Now Johnson, a 2010 graduate of Pojoaque Valley High School, is helping pay tribute to the 13-time NBA All-Star in the twilight of his career.
In advance of Wade’s last regular-season home game Tuesday night, Budweiser released an emotional four-minute video honoring Wade’s career-spanning philanthropic efforts. In it, Johnson joins four others whose lives have been touched by Wade’s humanity and generosity.
One woman recalls how Wade rushed to assist her family in the aftermath of a tragedy. When the family’s home burned down, destroying everything they owned, Wade took them on a shopping spree.
Another man remembers Wade’s mentorship. Much like Wade, who grew up poor in a gang-controlled neighborhood in Chicago, the man came from “an area where not too many people make it.”
Wade’s mother, who struggled to overcome a drug addiction and served time in prison, also makes a touching tribute to her son.
For Johnson, Wade’s assistance was transformational.
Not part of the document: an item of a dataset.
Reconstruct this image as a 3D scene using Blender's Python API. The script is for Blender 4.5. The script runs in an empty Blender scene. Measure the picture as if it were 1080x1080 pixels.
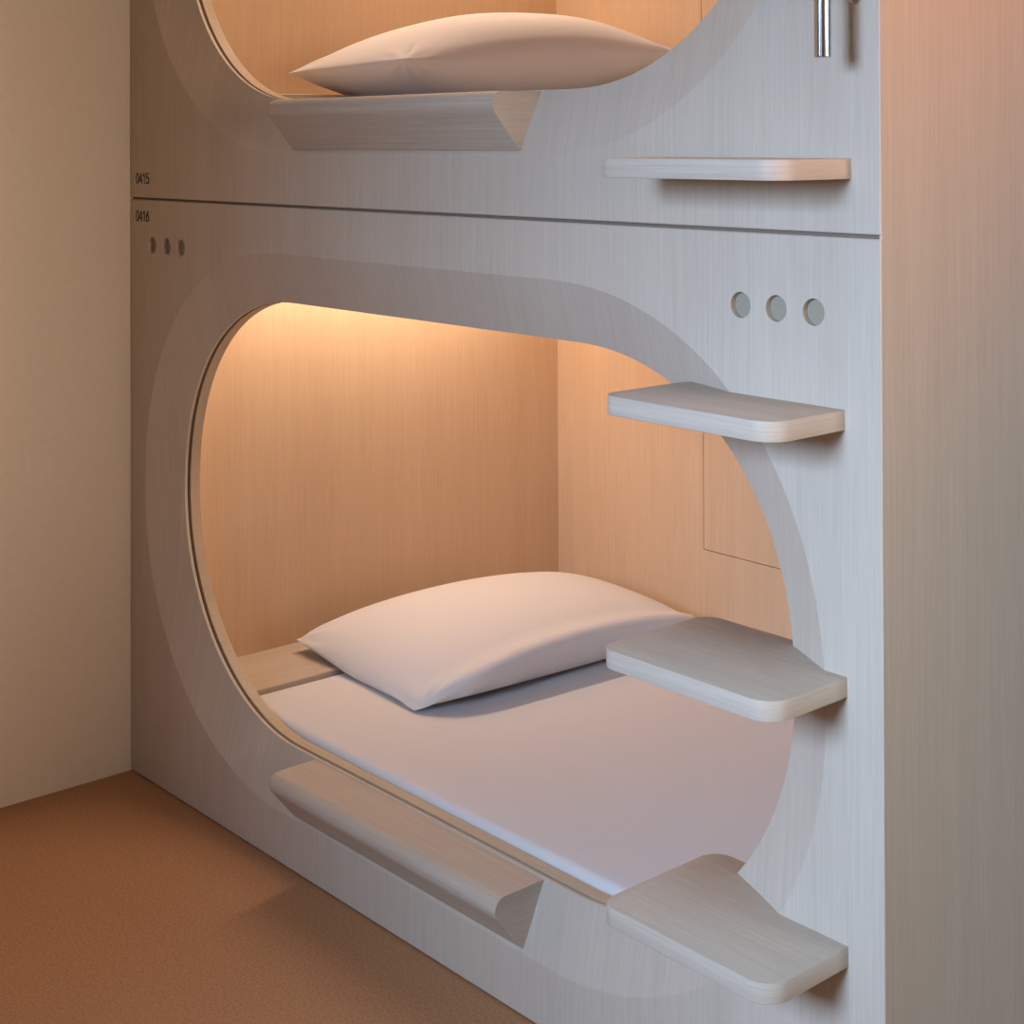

“It was always my dream that I’d get the chance to go to college, but we just didn’t have the money,” Johnson tells Wade in the video. “… You completely changed the course of my life.”
In a phone interview Tuesday, Johnson, the daughter of a retired Santa Fe police captain and an administrator at Los Alamos National Laboratory, said she likely could have gone to college in state but that the scholarship, administered by Marquette and the Boys and Girls Club of America, broadened her opportunities.
Starting at age 9, Johnson attended the Pueblo of Pojoaque Boys & Girls Club every day after school. In eighth grade, she received the Youth of the Year Award. That qualified her, as a senior, to apply for Marquette’s Boys and Girls Club Youth of the Year Scholarship, which funded the full cost of her undergraduate tuition.
Donald Christy, former executive director of the Pojoaque club, said he was “blown away” when he learned she’d won such a coveted award. But Johnson, he said, more than deserved it.
“She’s just a really special person, and God has blessed her tremendously,” Christy said. “She always thinks of everybody else before she thinks of herself.”
Each year at Marquette, from which Johnson graduated in 2014, Wade would visit his scholarship recipients. On the first day of her freshman year, he showed up to take his charges on a campus tour. The next year, they all went bowling.
“He’s very down to earth, incredibly humble, and very generous and caring,” she remembered. “He really took time when he was there to see how we were doing and how we were adjusting. I always felt like he really wanted us to succeed.”
Johnson went on to graduate from Marquette University Law School in 2017. Soon thereafter, she nabbed a job at the Santa Fe law firm of Walther, Bennett, Mayo, Honeycutt.
Johnson said she received a call a couple of weeks ago from Wade’s sister, who runs his Wade’s World Foundation. She asked if Johnson would be willing to fly to Miami to film the video. Johnson jumped at the chance.
It was “a once-in-a-lifetime experience,” she said. “I was grateful to have the opportunity to say ‘thank you’ to Dwyane Wade for the difference he’s made in my life.”
At the end of the video, Wade, who has spent his final NBA season exchanging jerseys with other standout players, had a chance to trade for more sentimental items.
Johnson gifted him her graduation cap and gown. In return, Johnson received one of Wade’s jerseys, signed specifically for her.
“My college career, he played such a special part in it,” Johnson said.